I, like most, think that Davy died too young.  But, he did get to see his music redeemed (which is something Jani Lane will never get to do).  He did get good write-ups in Rolling Stone; his music is understood, and loved, now.  Before the fickle world gave in to the Monkees' charms, many of their fans were already there, and I was one of them. 

My children are familiar with the songs "Pillow Time," "Daydream Believer," "Sometime in the Morning," "I Wanna Be Free," and "As We Go Along," because I have sung them as lullabies since they were born.  As I said in my first post here about Jani, that's maybe the best gift I can give back.  It's the least I can do after Davy, unknowlingly, led me through my troubles with song, and led me to this very moment.

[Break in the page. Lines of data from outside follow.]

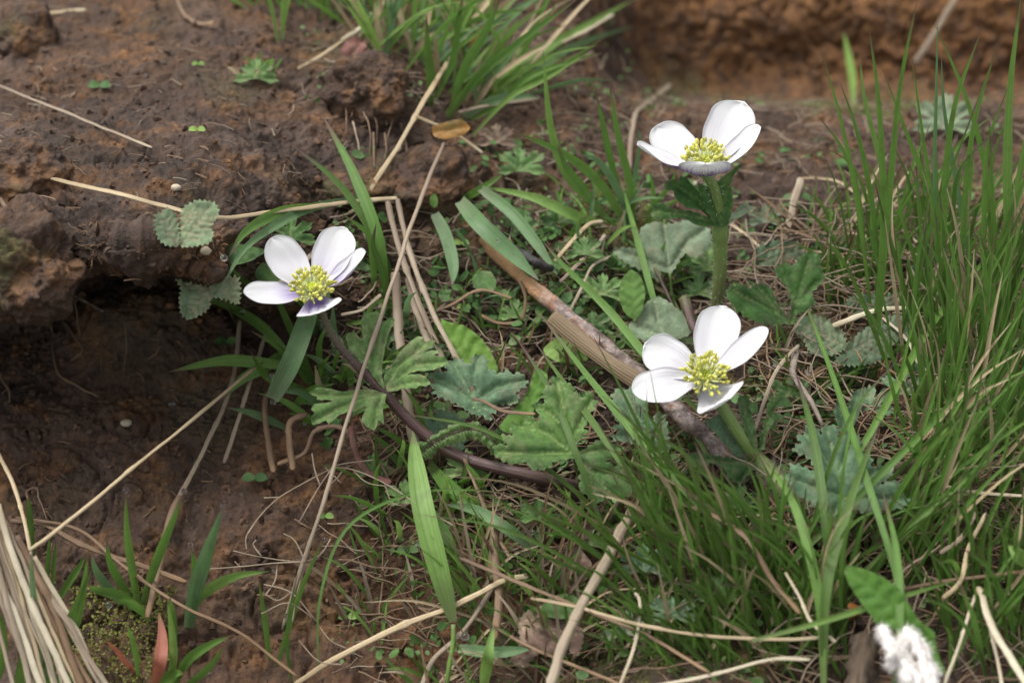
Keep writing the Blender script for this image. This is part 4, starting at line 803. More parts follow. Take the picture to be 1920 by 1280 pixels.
ring = np.concatenate([Vt, Vb[:, ::-1]], 1); m_ = ring.shape[1]; uvr = np.stack([np.tile(np.linspace(0, 2, m_), n), np.repeat(np.linspace(0, 1, n), m_)], 1)
Fr = [grid_faces(n, m_, True)]; Vr = ring.reshape(-1, 3); j = np.arange(20)
Fr.append(np.stack([j, m_ - 1 - j, m_ - 2 - j, j + 1], 1))
tag(obj('split_reed', Vr, Fr, M['reed'], uv=uvr), 'flat grooved brown piece of dry reed lying beside the burnt stick', 'reed')
tag(tube_obj('burnt_stick', trace([(1620, 1190, 2.6), (1615, 1240, 2.8), (1605, 1330, 2.6)], n=30, clamp=None), .38 * np.interp(np.linspace(0, 1, 30), [0, .08, .2, 1], [.5, .9, 1, 1]), M['dark_bark'], ns=24, rough=.7), 'thick short dark stick standing at the bottom edge left of the white wool', 'stick')
# wool
tW = thing('wool_tuft', 'fluffy white wool tuft at the bottom right under the dock leaf', 'wool', P(1700, 1250, 4.2))
wl = []
rw_ = random.Random(4)
for base in [[(1648, 1186), (1668, 1206), (1690, 1232), (1702, 1270)], [(1665, 1245), (1690, 1232), (1712, 1262), (1716, 1310)], [(1694, 1222), (1702, 1190), (1722, 1214), (1734, 1262)], [(1712, 1196), (1734, 1226), (1746, 1262), (1742, 1310)]]:
    for q in range(4): wl.append([(x + rw_.uniform(-9, 9), y + rw_.uniform(-8, 8)) for x, y in base])
for i, w in enumerate(wl):
    C = trace([(*p, 5.2 + .35 * math.sin(i * 2 + j)) for j, p in enumerate(w)], n=26, clamp=None)
    th_ = np.linspace(0, 9, 26) + i; C = C + .07 * (np.cos(th_)[:, None] * CR + np.sin(th_)[:, None] * CU); R = .115 * (0.85 + .3 * np.sin(np.linspace(0, 5, 26) + i)); R[0] *= .6; R[-1] *= .6
    tube_obj('strand', C, R, M['wool'], tW, 12, rough=.9, seed=i)
    r = np.random.default_rng(i); k = r.integers(0, 26, 700); d = nrm(r.normal(size=(700, 3))); p = C[k] + d * R[k][:, None] * .9
    d2 = nrm(r.normal(size=(700, 3))); e = p + d * .13 + d2 * .10; s_ = nrm(np.cross(d, d2)) * .0045
    V = np.stack([p - s_, p + s_, (p + e) / 2 + d * .03 - s_, (p + e) / 2 + d * .03 + s_, e], 1).reshape(-1, 3); b = np.arange(700)[:, None] * 5
    if i == 0: WV, WF, off = [], [], 0
    WV.append(V); WF.append(np.concatenate([b + [0, 1, 3], b + [0, 3, 2], b + [2, 3, 4]]) + off); off += len(V)
o = obj('fuzz', np.vstack(WV), np.vstack(WF), M['wool'], parent=tW); o['kind'] = 'stuff'
def pebble(px, py, rx, ry, label, k=.1, mat='pebble', seed=1):
    c = P(px, py, k); V = ICO2 * np.array([rx, rx * .8, ry]); V = V * (1 + .18 * fbm(ICO2 * 2 + seed, 1.0, 2, seed))[:, None] + c
    tag(obj('pebble', V, ICOF2, M[mat], origin=c), label, 'pebble', 'pebbles in the soil')
pebble(236, 793, .2, .13, 'small pale pebble on the dark soil at the left')
pebble(385, 470, .18, .13, 'tan pebble near the saw toothed leaf', seed=2); pebble(330, 352, .17, .12, 'ochre pebble above the long bent straw', seed=3)
pebble(1590, 1145, .35, .28, 'rusty lump of earth left of the dock leaf', .8, 'leaf_orange', 4); pebble(1300, 345, .14, .1, 'pale grit behind the top flower', seed=5)
# ------------------------------------------------------------------ straws
def culm(label, pts, w, mat='straw', k0=.6, k1=.6, flat=.3, n=60, name='dry_straw', cat='straw', nodes=()):
    if len(pts[0]) == 2: pts = [(*pts[0], k0)] + list(pts[1:])
    if len(pts[-1]) == 2: pts = list(pts[:-1]) + [(*pts[-1], k1)]
    C = trace(pts, n=n); s = np.linspace(0, 1, n); sd_ = len(LOC); C = C + np.stack([fbm(C + sd_, .7, 3, q) for q in (1, 2, 3)], 1) * .05 * (w / 8) ** .5; R = w * PXC / 2 * (1 + .16 * vnoise(C + sd_, 1.2, 5) + .1 * vnoise(C, 4, 6)) * np.interp(s, [0, .03, .97, 1], [.7, 1, 1, .6])
    for q in nodes: R = R * (1 + .45 * np.exp(-((s - q) / .012) ** 2))
    V, F, uv = tube_geo(C, R, 7, flat=flat, rough=.1)
    return tag(obj(name, V, F, M[mat], uv=uv), label, cat, 'dry straws')
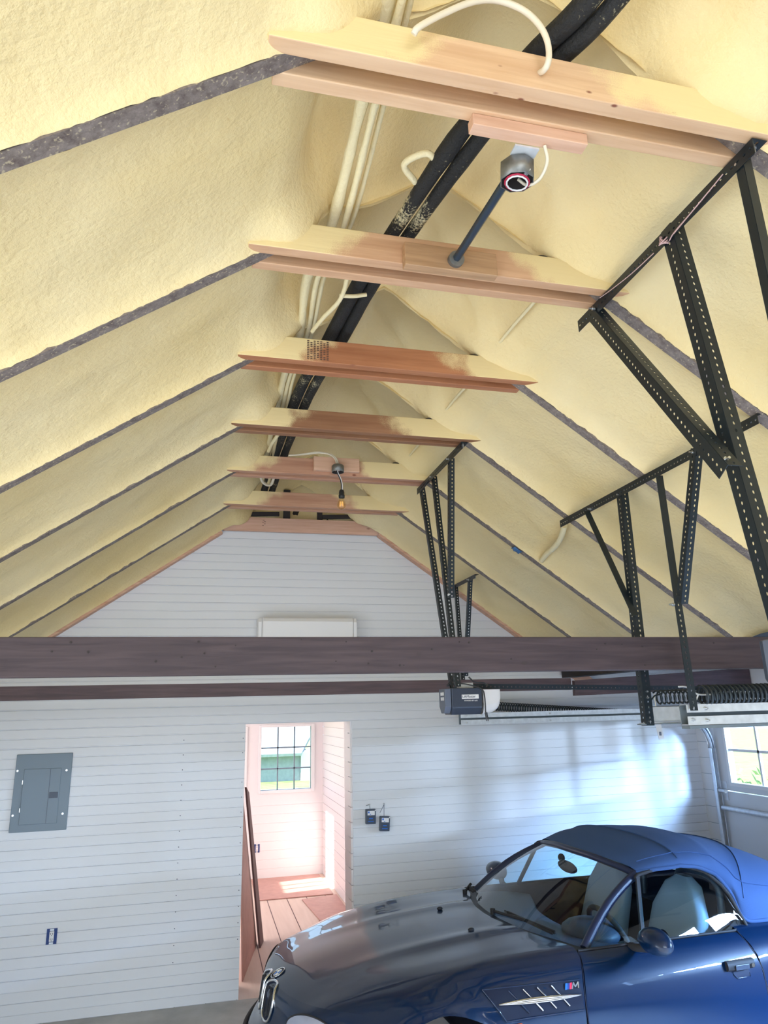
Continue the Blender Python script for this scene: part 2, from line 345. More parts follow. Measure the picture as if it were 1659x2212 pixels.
def text_mesh(s, size, m, name, parent, loc, xdir, ydir, extrude=0.0006, align='LEFT', squeeze=1.0):
    cu=bpy.data.curves.new('lettering','FONT'); cu.body=s; cu.size=size; cu.extrude=extrude; cu.align_x=align; cu.space_character=1.0
    to=bpy.data.objects.new('lettering',cu); COL.objects.link(to)
    dg=bpy.context.evaluated_depsgraph_get(); me=bpy.data.meshes.new_from_object(to.evaluated_get(dg))
    bpy.data.objects.remove(to); bpy.data.curves.remove(cu)
    X=Vector(xdir).normalized(); Yd=Vector(ydir).normalized(); Zd=X.cross(Yd); off=ORG[parent.name] if parent is not None else Vector((0,0,0))
    if parent is not None and parent.name in LOCALS: off=Vector((0,0,0))
    for v in me.vertices: c=v.co.copy(); v.co=Vector(loc)+X*c.x*squeeze+Yd*c.y+Zd*c.z-off
    me.materials.clear(); me.materials.append(m)
    o=bpy.data.objects.new(name,me); COL.objects.link(o); o.parent=parent; ORG[o.name]=off
    return o
LOCALS=set()
# ================================================================== setting
D = 6.303; XR = 4.70; XL = -2.35
def zl(x): return 3.65+0.7*(x-0.055)          # underside of the left rafters
def zr(x): return 3.673-0.7*(x-1.568)         # underside of the right rafters
RY = [1.433+0.818*k for k in range(-2,6)]     # rafter centre lines
struct(MB().box(XL-0.1,XR+0.1,-2.4,D,-0.08,0.0),'floor',MAT['floor'])
# far wall: horizontal beaded boards with a doorway
def beaded(x0f,x1f,z0,z1,y,pitch,hole=None,depth=(0.010,0.007),s=1):
    mb=MB(); lv=[]
    k=int(z0/pitch)
    while k*pitch < z1+pitch:
        d=depth[k%2]; z=k*pitch
        lv += [(z-0.0055,y),(z-0.003,y+s*d),(z+0.002,y+s*d),(z+0.0035,y-0.0008),(z+0.006,y)]; k+=1
    lv=[(z,yy) for z,yy in lv if z0<z<z1]; lv=[(z0,y)]+lv+[(z1,y)]
    if hole: lv+= [(hole[3],y)]
    lv.sort(key=lambda q:q[0])
    for (za,ya),(zb,yb) in zip(lv[:-1],lv[1:]):
        if zb-za<1e-5: continue
        rng=[(x0f(za),x1f(za),x0f(zb),x1f(zb))]
        if hole and zb<=hole[3]+1e-6: rng=[(x0f(za),hole[0],x0f(zb),hole[0]),(hole[1],x1f(za),hole[1],x1f(zb))]
        for a,b,c,d in rng:
            if b-a<1e-4 and d-c<1e-4: continue
            mb.add([(a,ya,za),(b,ya,za),(d,yb,zb),(c,yb,zb)],[(0,1,2,3)])
    return mb
fx0=lambda z: max(XL,0.055+(z-3.69)/0.7)
fx1=lambda z: XR if z<2.60 else min(3.62,1.568-(z-3.71)/0.7)
wb=beaded(fx0,fx1,0,3.72,D,0.0725,hole=(0.352,1.262,0,2.02))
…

Wordworth said, hundreds of years ago,
"What we have loved,
Others will love, and we will teach them how". Rest in Peace Davy, for we will keep you alive.

Tuesday, January 31, 2012

Wear your pink wig.

     My three kids are very small. Small enough that our lessons are still one way: I teach them things, and they absorb them like little sponges. It's occurred to me that one day, these lessons will start to go the other way, that I will also learn from them. I figured it would be through what they get at school, like the diameter of Jupiter or something. I figured these lessons would be academic.
      I'm not the kind of person who goes looking for lessons babies can teach. Yes, they cry it out and get over it; yes, they prioritize play. Yes, their bodies and minds are flexible. Yes, they have fewer prejudices. But they also have nothing else to do all day, and minimal life experience.  It's obvious.  That said, there are the moments when I look at one of my small children and think, I could take a page from that book.  And I do, for a while, and then I forget that I had.
     I don't know by what standards I'm a snappy dresser, but by any standard, I'm a flashy one.  I dress to stand out, with bright colors and funky shoes.  Now that I'm a mother, turning heads seems like one-of-those-things-you-shouldn't-do.  Women get to a certain age, and it seems, are supposed to become autumnal.  Neutrals only, please.
     My daughter hasn't learned this lesson yet; of course not; she's 5.  She wears whatever the hell she wants, and people think it's adorable.  Pants with skirts, mismatched prints, two different shoes...you name it, she's done it.  It doesn't even occur to her she shouldn't.  And every time she does (which is nearly every day) I have one of those moments, those I-could-learn-from-this moments. 
     Until this one time.  She's been begging for a pink wig and the last time we were out shopping, what do you know.  She wore it all the way home (and proceeded to tell me proudly she was finally a blonde).  Anyway, the day of ballet class came, and the pink wig emerged.  I was surprised she wanted to wear it, but hey, in her eyes it's the most glamorous thing she owns.  So on it went.
     That wig - which makes her hot and itchy most of the time - did not come off the whole class.  She fussed with it a few times, and otherwise, treated it like any other permanent body part.  I overheard girls by the studio window telling their moms, "Look!  That girl has pink hair!"  "Cool!" said the moms, and kept on walking.  No one thought she was a nut and, if they had, she wouldn't have noticed.  She was too busy being glamorous. 
     I know there are boundaries.  I know that we have impressions to make.  I know that sometimes we have to act our age.  But most of the time, we don't.  This was one time my girl taught me a lesson and it stuck.  I have a pink wig too - it's in the Halloween bin.  But it's the metaphor that matters.  My pink wig might be my knee-high sneakers.  It might be my big eye makeup.  It might be my saucy attitude.  Not every day; she knows that much.  Some days are right for the pink wig.
 
Wear your pink wig.  Sometimes.  As long as it's not never.